Recent solo exhibitions are LISA BLAS / Monday’s Image, at Emily Harvey Foundation, New York, LISA BLAS / After lost space(s), 2016, at Kai Matsumiya Gallery, New York, LISA BLAS / Still Lifes, Sometimes Repeated, 2012-13, at Rossicontemporary, Brussels, LISA BLAS / As if pruning a tree, after Matisse, 2011, at Musée Matisse, Cateau-Cambrésis, France, LISA BLAS /
Meet Me at the Mason Dixon, 2011, at Gettysburg College, Pennsylvania. Recent group exhibitions are Social Photography V, at Carriage Trade, New York, Drawing Practice/Bellingham National 2017, at Whatcom Museum, Washington, Americanah, at Spring Break Art Show, New York, Emergency Eyewash, at Tanja Grunert Gallery, New York, Foundation Barbin Presents: Redeux (Sort of), 2016, at Kai Matsumiya Gallery, New York, Sensations That Announce The Future, 2015, at Evergreen College Gallery, Olympia, Washington, and A Particular Kind of Solitude: An exhibition inspired by the writings of Robert Walser, 2014, at the Elizabeth Street Garden, New York.

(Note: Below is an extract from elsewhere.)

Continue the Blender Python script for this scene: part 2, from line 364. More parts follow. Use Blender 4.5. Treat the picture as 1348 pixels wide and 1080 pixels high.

Concurrent with exhibiting her work both nationally and internationally, Blas has taught across
disciplines in Fine Art at the undergraduate and graduate level, with a special focus on the
museum and historical archives. She has taught at the Corcoran College of Art & Design, George
Washington University, Arlington Arts Center, Université de Lille 3, University of California at
Riverside, and Pomona College. She has been invited to speak on her work, participate in thesis
panels and/or do studio visits at Brooklyn Art Space (New York), Evergreen College (Olympia,
WA), The University of Virginia (Charlottesville, VA), American University (Washington, DC),
Otis College of Art and Design – Painting Department (Los Angeles, CA), The Slought
Foundation (Philadelphia, PA), Gettysburg College (Gettysburg, PA), ESA/école supérieure d’art
du Nord-Pas de Calais/Dunkerque-Tourcoing, (Tourcoing, France), La Cambre/école nationale
supérieure des arts visuels (Brussels), and School of Visual Arts (New York).